Kenneth Russell, Professor Emeritus, MIT, Cambridge, MA -- Design News, September 27, 2004

Plain carbon steel saw blades—hacksaw, band saw, or circle saw—are just not all that great. They blunt easily and just won't cut really hard materials. Blade teeth much harder than the rest of the blade are needed. Carbide-tipped saw blades cut better and stay sharp a lot longer than do the simple carbon steel blades.

A near-new 7¼-inch circle saw blade was being used to cut 2-inch-thick pine, an easy task. One tooth tip came flying off and entered the eyeball of an unfortunate bystander, blinding him. The injured's attorney supplied me with the subject tooth, which had been recovered from the plaintiff's eyeball, and the remainder of the subject blade. My job was to find out why the tooth had detached.

The tooth tips turned out to be of a cemented carbide, made up of hard particles of tungsten carbide dispersed in a cobalt matrix. These tips had been silver soldered into right-angle notches at the tips of teeth in a plain steel blade. The foregoing is common and acceptable practice. There was none of the chipping of the teeth that would indicate such abuse as cutting into nails.

The outboard part of the joint fracture was through the silver solder, whereas that inboard was at the solder-carbide interface. Its combination of magnification and depth of field make the scanning electron microscope the tool for examining fracture surfaces such as these.

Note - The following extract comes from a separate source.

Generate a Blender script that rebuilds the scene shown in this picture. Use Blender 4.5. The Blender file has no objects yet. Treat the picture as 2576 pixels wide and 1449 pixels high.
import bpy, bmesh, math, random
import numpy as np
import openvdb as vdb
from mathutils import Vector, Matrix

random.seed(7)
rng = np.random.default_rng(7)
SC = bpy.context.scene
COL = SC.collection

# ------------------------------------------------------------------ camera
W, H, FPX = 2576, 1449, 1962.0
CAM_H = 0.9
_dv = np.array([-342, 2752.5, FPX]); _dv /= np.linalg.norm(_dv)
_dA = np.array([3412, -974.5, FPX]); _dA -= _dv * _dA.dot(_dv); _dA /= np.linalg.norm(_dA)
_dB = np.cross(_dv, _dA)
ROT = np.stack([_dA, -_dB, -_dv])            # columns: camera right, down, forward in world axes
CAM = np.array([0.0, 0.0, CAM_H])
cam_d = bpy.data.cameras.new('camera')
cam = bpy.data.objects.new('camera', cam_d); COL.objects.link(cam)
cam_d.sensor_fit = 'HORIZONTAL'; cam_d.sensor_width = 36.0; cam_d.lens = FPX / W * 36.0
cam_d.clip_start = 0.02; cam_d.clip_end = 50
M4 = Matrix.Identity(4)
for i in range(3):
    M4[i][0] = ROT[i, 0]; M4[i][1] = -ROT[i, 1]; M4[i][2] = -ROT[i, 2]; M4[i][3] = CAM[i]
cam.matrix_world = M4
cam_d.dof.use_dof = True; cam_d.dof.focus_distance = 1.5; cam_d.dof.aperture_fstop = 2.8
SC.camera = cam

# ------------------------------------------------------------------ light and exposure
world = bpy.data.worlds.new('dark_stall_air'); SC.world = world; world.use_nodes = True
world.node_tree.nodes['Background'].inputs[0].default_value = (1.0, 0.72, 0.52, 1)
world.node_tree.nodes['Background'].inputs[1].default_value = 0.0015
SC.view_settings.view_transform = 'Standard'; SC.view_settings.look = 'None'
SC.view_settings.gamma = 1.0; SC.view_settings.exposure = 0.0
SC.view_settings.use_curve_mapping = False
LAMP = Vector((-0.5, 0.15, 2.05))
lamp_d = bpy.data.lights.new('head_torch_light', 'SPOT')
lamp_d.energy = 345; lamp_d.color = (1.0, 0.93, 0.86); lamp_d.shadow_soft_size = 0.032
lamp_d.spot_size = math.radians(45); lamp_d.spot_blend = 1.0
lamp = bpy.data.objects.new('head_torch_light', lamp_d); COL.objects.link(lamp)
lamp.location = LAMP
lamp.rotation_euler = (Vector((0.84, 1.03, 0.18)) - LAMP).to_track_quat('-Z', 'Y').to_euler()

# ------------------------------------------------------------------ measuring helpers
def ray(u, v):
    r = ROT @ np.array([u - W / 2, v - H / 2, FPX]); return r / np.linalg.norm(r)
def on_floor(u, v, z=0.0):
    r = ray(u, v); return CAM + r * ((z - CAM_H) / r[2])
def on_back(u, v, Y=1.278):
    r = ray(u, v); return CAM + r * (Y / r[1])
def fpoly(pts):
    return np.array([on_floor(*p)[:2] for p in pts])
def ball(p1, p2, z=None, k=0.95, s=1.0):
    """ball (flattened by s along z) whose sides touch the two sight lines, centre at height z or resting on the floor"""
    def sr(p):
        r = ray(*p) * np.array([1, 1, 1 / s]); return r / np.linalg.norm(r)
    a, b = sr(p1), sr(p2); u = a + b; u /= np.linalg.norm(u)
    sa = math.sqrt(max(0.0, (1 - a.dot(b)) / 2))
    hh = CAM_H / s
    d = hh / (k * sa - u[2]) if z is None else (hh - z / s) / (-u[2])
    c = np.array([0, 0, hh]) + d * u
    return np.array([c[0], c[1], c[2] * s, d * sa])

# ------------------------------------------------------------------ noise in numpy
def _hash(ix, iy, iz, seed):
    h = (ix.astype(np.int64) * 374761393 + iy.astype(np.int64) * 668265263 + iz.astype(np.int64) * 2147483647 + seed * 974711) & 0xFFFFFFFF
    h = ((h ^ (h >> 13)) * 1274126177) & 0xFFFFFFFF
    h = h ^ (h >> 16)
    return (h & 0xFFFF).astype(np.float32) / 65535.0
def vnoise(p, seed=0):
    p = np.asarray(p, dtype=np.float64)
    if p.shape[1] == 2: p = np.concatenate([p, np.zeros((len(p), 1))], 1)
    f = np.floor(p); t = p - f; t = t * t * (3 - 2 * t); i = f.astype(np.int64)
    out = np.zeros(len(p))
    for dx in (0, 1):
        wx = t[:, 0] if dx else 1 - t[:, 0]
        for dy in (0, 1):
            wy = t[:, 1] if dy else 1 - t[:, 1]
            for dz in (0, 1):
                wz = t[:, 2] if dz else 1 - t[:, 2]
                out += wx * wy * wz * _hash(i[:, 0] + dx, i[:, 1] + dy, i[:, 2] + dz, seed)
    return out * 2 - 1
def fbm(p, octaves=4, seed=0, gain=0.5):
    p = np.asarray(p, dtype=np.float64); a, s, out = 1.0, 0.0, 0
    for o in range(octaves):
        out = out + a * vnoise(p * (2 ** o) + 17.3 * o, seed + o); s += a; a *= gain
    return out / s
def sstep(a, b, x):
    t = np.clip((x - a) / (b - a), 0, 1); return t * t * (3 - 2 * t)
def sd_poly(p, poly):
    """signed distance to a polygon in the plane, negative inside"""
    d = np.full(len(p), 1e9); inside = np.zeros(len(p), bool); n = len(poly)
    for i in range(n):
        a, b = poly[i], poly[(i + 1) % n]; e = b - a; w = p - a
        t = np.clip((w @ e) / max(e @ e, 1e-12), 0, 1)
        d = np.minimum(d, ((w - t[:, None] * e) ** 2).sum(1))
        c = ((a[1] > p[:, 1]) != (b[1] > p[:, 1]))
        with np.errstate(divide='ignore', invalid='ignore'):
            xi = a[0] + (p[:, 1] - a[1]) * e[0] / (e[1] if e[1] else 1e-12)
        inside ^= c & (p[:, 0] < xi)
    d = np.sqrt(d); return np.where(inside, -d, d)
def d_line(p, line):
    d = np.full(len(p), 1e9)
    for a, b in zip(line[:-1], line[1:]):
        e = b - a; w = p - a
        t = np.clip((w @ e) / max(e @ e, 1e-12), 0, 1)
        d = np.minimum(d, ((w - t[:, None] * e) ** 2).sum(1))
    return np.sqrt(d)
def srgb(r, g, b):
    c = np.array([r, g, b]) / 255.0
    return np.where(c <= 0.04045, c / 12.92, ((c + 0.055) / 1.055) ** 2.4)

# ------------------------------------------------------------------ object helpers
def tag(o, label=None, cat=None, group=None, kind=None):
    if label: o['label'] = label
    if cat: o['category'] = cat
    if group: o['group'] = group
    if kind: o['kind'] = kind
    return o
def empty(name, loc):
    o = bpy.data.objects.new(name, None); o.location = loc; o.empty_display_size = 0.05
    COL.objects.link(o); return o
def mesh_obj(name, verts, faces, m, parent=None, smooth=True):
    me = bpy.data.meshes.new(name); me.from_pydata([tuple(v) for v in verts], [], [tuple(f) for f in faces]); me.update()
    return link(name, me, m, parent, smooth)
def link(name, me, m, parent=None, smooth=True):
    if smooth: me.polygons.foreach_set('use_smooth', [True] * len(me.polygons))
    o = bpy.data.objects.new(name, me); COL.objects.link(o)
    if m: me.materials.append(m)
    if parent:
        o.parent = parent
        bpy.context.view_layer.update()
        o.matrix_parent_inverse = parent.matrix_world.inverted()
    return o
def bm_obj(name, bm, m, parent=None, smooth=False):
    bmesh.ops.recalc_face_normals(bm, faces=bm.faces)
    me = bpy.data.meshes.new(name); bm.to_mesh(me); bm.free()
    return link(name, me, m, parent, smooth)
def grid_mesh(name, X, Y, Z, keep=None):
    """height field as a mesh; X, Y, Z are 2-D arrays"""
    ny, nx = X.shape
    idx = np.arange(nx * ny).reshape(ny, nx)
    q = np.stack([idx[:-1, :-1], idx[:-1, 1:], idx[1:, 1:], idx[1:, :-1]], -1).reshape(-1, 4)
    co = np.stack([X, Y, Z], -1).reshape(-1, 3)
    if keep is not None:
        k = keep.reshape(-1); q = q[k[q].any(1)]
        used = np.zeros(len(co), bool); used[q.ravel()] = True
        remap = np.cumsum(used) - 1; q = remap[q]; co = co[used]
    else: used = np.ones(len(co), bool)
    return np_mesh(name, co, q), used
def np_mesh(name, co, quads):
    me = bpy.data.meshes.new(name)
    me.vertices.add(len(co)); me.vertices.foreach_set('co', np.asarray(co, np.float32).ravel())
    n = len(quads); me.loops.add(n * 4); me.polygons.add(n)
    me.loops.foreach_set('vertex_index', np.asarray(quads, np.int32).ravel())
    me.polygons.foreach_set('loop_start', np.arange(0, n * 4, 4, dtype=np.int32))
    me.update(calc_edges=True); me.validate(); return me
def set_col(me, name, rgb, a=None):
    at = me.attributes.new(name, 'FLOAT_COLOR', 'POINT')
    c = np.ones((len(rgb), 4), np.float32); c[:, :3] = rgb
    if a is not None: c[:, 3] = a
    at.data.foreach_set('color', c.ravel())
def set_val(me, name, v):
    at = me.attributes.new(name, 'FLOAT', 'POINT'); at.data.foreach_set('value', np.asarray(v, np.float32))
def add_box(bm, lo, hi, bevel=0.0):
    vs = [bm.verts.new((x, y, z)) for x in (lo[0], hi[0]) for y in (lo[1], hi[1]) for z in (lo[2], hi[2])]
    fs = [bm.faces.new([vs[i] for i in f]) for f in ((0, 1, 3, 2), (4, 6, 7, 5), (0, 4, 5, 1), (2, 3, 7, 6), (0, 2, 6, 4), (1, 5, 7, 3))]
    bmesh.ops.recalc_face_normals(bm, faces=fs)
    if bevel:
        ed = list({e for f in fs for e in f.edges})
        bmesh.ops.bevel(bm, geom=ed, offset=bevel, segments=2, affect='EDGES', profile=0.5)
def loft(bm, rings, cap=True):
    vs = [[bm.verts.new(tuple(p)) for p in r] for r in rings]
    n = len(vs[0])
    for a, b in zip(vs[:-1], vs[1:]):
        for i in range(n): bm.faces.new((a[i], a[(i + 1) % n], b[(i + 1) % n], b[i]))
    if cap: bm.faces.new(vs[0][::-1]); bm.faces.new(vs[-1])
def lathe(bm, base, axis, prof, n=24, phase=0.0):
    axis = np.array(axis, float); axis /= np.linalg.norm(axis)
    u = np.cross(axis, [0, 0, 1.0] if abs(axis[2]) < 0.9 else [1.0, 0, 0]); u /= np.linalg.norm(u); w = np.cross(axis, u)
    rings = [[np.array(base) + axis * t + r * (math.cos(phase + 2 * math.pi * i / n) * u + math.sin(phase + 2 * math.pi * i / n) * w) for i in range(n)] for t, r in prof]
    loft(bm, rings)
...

The figures on this page are scanning electron micrographs of the fracture surface. The top picture was taken near the outboard tip of the tooth. This fracture is of the ductile, "split English muffin" type. This micrograph is at a magnification of about 2,000×. This part of the joint failed as a result of half the silver solder being pulled away from the other half, as is intended. The lower picture is of the silver solder joint inboard of the ductile region. The surface resembles a moonscape. The circles are pores in the solder, which in some cases expose machining marks on the steel below. The solder had never wet the carbide, resulting in little if any adhesion. This magnification is at 100×, so as to show more of the pores. Higher magnification revealed nothing new.

Pelloux's Law had struck again: The fracture was in the joint. The carbide tip had never been properly bonded to the steel blade and had simply pulled away during what appeared to be normal use. The non-bonded region was under tension, whereas the bonded region was, at least initially, under compression. This is the worst possible arrangement. The good joint is needed most to resist tensile forces. The strength of the joint in the compressive region is not nearly so important.

So why was part of the joint so poor? My first boss when I started as an engineer posed three questions to be answered in case of a solder or weld joint failure. "Is it clean enough?" "Is it fluxed enough?" "Is it hot enough?" The purpose of the flux is to clean the surface to be joined. If no flux is to be used, cleanliness is even more important. Temperature has a dual role, both to increase fluidity of the solder and to accelerate any cleansing reaction between the flux and the surfaces to be joined.

Any one or a combination of these three factors could have been responsible for the defective joint. This case never reached the stage that the manufacturer has to reveal processing specifications so I never learned the details of the joining operation. I suspect that the manufacturer settled as soon as my report appeared, since the micrographs on this page are the sort of evidence that is likely to be convincing to a judge and jury.